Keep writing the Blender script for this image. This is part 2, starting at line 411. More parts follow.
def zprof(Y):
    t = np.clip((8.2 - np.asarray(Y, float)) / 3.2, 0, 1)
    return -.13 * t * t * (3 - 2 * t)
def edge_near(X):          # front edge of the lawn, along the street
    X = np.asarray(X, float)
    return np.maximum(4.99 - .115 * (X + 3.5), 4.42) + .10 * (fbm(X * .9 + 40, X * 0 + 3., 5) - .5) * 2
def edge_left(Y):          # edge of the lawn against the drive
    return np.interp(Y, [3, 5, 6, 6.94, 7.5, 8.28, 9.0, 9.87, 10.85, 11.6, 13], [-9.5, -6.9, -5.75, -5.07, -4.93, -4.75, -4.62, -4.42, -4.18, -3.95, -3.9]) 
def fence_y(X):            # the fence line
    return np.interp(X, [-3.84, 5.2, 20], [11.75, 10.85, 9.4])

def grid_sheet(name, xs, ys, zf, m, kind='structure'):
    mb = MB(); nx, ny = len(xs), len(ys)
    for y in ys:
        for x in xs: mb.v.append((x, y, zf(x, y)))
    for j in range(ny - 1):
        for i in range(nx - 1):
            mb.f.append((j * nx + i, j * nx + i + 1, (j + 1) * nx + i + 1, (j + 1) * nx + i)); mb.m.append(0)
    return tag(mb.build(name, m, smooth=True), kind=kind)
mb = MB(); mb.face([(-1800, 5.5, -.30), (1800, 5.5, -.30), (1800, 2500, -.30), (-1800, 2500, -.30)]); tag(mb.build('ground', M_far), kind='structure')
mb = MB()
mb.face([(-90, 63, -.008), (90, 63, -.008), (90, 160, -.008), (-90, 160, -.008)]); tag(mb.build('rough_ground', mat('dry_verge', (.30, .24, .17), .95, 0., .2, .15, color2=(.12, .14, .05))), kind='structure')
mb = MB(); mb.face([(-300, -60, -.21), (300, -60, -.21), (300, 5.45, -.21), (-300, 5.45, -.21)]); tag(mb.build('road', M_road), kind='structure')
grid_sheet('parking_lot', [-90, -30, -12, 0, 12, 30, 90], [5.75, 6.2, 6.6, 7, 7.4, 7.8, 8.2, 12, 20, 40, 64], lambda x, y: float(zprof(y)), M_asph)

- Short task
Exactly repeat the lines running from the top of the listing to the line bearing "return np.interp(X, [-3.84, 5.2, 20], [11.75, 10.85, 9.4])", both of those lines included, and only them.

- Complete output
Keep writing the Blender script for this image. This is part 2, starting at line 411. More parts follow.
def zprof(Y):
    t = np.clip((8.2 - np.asarray(Y, float)) / 3.2, 0, 1)
    return -.13 * t * t * (3 - 2 * t)
def edge_near(X):          # front edge of the lawn, along the street
    X = np.asarray(X, float)
    return np.maximum(4.99 - .115 * (X + 3.5), 4.42) + .10 * (fbm(X * .9 + 40, X * 0 + 3., 5) - .5) * 2
def edge_left(Y):          # edge of the lawn against the drive
    return np.interp(Y, [3, 5, 6, 6.94, 7.5, 8.28, 9.0, 9.87, 10.85, 11.6, 13], [-9.5, -6.9, -5.75, -5.07, -4.93, -4.75, -4.62, -4.42, -4.18, -3.95, -3.9]) 
def fence_y(X):            # the fence line
    return np.interp(X, [-3.84, 5.2, 20], [11.75, 10.85, 9.4])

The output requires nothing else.